Of a given supported minor version, we always offer at least one tested patch version.
Minor Version | State | Remarks |
---|---|---|
1.25 | supported | recommended version, currently not available for clusters on AWS |
1.24 | supported | |
1.23 | supported | |
1.22 | deprecated | removal Q2 2023 |
Minor Version | Start of support |
---|---|
1.26 | Approx. Q2 2023 |
1.27 | Approx. Q3 2023 |
We aim to always support four Kubernetes minor versions.
The oldest of which will always be deprecated, meaning that it automatically becomes unsupported with the support of a new minor version.
The Kubernetes project releases three minor versions per year, each with approximately one year of official support. See Kubernetes Releases.
We test new versions and make them available as soon as we can ensure the stability with MetaKube.
To support newer versions, we may make changes that are not compatible with unsupported versions.
In order to prevent changes like these to break an unsupported cluster, we may disable updates to that cluster.
The components that make up the cluster will continue to run with their current configuration.
However, until the cluster version is upgraded to a supported version, updates to the cluster may no longer be applied.
Such updates include (non-exhaustive list):
Changes made in the UI (or equivalently over the API) may not reflect in the live state of the cluster.
If the cluster is two versions behind any supported version, version upgrades are no longer possible.
Please contact SysEleven Support if you need help upgrading an old cluster or migrating workloads to a new cluster.
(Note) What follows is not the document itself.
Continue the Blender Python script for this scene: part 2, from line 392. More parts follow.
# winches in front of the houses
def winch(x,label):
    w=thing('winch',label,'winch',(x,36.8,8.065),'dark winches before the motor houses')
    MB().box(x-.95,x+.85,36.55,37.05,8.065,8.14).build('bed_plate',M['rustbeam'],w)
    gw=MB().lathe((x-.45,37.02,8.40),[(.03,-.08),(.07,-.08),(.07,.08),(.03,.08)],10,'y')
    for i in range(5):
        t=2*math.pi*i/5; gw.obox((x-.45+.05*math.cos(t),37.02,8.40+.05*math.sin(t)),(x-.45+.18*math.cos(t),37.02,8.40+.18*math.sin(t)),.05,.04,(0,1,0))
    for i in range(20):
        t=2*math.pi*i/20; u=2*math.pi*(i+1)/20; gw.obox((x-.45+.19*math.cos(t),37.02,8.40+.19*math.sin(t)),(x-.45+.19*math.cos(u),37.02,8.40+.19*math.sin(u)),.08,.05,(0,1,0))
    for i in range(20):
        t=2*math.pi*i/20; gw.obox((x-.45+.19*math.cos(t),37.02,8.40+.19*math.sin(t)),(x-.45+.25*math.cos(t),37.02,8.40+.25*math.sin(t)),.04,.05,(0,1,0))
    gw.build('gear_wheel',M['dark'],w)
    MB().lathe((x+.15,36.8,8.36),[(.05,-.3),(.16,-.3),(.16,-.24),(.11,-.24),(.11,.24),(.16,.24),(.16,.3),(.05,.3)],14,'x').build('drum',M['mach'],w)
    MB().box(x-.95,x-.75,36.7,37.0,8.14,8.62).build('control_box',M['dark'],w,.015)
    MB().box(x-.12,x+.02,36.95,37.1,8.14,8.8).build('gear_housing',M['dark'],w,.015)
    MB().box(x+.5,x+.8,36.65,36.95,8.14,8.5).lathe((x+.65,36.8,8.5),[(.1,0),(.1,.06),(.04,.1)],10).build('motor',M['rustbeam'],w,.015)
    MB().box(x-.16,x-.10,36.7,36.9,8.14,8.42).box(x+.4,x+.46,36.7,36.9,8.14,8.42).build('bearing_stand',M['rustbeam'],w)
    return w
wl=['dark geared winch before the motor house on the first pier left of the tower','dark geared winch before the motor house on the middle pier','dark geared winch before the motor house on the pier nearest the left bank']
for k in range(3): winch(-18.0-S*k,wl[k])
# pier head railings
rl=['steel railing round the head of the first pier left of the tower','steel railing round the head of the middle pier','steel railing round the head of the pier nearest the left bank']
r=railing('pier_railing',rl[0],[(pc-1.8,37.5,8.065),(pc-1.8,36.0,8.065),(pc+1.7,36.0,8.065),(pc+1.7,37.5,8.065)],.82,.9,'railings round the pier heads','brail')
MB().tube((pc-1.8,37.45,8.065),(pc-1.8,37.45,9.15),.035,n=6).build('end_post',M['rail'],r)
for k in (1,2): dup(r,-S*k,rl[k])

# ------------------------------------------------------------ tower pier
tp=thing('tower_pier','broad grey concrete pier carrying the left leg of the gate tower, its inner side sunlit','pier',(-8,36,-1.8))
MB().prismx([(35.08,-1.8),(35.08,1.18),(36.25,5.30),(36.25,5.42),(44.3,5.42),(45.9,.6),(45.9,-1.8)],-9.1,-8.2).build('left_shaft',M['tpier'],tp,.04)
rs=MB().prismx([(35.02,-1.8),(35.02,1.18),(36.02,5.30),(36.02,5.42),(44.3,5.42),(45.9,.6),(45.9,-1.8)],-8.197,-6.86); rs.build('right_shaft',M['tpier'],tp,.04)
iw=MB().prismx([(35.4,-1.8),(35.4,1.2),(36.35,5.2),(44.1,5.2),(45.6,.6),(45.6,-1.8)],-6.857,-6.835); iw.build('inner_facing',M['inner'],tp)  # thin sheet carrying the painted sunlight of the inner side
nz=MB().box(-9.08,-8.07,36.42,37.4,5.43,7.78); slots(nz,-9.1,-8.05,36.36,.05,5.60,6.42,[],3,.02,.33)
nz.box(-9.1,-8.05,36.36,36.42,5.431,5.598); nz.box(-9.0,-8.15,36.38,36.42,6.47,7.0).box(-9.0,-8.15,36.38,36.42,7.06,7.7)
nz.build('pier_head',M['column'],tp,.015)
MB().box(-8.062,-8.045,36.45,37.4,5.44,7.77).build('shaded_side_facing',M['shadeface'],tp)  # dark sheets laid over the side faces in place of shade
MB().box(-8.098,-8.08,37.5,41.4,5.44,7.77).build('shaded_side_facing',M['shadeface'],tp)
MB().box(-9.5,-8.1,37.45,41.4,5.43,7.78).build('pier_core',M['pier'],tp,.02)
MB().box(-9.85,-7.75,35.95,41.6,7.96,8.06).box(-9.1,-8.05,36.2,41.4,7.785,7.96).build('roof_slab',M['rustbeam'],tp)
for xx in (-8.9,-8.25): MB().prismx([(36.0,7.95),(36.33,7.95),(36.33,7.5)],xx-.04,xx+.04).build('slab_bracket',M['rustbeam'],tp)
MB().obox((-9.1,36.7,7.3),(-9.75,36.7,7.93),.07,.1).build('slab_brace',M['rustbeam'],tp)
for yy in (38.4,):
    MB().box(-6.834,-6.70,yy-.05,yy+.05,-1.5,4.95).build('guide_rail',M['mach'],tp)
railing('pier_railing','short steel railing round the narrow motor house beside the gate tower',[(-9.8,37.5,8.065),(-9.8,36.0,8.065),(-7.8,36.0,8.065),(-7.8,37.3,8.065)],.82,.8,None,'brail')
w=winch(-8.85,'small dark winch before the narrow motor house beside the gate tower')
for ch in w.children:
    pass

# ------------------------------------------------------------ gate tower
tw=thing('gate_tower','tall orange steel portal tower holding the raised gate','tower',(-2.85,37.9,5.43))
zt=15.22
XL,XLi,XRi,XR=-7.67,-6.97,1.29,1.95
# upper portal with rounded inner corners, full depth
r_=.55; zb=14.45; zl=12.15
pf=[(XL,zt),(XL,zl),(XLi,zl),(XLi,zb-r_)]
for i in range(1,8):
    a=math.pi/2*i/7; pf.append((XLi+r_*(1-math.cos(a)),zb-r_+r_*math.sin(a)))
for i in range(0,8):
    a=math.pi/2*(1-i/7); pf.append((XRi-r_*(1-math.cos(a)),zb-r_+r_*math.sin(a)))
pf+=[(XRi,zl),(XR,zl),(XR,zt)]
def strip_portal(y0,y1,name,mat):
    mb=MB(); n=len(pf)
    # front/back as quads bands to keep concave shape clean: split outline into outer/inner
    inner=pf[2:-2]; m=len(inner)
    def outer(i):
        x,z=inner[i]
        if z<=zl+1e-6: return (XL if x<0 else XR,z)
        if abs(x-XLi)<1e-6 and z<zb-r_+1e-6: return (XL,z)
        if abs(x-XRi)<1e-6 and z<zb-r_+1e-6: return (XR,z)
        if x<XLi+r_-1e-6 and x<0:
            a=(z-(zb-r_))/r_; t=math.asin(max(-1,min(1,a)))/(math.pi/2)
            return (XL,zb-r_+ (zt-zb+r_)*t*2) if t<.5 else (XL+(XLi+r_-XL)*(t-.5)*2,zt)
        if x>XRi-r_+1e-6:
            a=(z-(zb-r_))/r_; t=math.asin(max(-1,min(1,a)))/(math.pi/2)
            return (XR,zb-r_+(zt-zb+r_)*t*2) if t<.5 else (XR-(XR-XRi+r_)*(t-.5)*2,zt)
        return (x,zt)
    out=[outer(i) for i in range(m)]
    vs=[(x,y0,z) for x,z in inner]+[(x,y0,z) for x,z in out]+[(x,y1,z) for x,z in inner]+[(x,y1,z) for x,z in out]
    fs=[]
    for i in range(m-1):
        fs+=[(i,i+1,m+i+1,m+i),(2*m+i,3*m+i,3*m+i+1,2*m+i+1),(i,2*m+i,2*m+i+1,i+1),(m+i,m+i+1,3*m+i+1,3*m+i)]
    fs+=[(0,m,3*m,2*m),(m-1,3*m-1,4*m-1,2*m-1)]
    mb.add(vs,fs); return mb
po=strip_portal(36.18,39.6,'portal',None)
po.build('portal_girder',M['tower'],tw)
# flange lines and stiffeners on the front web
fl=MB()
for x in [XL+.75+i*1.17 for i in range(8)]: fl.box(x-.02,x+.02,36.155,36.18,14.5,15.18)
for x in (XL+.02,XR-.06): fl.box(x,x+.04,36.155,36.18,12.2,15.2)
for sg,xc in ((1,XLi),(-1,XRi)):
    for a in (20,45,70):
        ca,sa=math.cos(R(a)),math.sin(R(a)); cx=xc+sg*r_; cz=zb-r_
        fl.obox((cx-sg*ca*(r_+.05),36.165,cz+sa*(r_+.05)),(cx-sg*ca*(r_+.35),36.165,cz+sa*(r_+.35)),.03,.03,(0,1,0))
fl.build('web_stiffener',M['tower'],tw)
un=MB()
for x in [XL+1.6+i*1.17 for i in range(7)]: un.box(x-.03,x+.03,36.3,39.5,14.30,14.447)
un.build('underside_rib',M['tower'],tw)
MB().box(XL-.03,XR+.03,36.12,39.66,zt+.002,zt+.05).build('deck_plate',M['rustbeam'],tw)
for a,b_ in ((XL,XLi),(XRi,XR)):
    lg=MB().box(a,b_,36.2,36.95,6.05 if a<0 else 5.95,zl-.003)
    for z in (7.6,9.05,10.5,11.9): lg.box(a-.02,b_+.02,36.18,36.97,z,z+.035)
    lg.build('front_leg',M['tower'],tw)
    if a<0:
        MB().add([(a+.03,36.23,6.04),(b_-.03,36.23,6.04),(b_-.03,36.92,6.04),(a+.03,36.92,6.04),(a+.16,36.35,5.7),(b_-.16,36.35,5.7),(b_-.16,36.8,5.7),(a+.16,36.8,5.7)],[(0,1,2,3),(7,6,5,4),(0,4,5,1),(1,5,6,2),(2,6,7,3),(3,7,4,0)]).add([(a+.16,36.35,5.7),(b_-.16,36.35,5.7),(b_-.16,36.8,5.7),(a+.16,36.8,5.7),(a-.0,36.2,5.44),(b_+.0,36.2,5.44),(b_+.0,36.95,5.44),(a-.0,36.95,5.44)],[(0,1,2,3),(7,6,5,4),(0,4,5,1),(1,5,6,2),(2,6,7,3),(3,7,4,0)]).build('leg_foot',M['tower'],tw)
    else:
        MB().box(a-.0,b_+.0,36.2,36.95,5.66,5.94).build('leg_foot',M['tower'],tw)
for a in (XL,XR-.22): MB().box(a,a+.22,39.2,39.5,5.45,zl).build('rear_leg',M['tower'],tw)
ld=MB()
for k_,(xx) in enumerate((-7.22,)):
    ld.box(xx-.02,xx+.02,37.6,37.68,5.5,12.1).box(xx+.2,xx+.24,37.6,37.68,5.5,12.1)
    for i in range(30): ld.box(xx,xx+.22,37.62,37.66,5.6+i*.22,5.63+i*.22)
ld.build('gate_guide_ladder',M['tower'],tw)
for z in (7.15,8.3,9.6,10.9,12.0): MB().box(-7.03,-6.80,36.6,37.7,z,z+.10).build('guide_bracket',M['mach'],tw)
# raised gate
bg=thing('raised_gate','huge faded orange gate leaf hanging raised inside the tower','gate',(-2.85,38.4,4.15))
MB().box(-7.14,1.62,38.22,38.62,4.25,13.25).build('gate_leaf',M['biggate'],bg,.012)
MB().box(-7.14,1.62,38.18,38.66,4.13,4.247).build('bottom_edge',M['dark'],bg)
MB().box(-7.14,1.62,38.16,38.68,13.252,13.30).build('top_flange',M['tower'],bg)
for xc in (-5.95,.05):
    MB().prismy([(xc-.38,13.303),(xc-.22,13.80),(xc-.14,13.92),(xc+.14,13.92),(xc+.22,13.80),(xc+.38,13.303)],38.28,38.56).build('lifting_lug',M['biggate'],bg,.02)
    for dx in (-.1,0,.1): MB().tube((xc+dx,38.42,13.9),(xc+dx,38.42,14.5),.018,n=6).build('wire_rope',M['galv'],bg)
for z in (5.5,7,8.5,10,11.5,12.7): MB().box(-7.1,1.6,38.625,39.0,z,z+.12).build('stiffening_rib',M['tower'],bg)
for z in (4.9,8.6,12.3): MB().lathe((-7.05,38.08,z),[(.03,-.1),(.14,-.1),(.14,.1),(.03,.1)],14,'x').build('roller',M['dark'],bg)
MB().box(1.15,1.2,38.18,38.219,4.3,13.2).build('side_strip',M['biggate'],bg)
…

SysEleven takes care of the correct configuration of your cluster's control plane components and plugins (CNI, CSI, Cloud Controller Manager, etc.) and ensures they are compatible with the new version.
Most Kubernetes minor versions are backwards compatible with existing workloads.
While some API versions may be deprecated, they will continue to work, until they are completely removed.
The next minor release of Kubernetes that removes API Versions, is 1.22, so updates to 1.20 and 1.21 are relatively unobtrusive, add features and improve cluster stability.
Your applications may rely on specific API versions to work.
While most open-source applications on Kubernetes support a wide range of Kubernetes versions, they may break with newer versions.
Likewise, newer versions of open-source applications may in turn require newer Kubernetes versions.
We recommend reading the Kubernetes Changelog for the given version and to check the Kubernetes Deprecated API Migration Guide before upgrading.
Furthermore, it's generally wise to test a Kubernetes version upgrade in a dev environment first.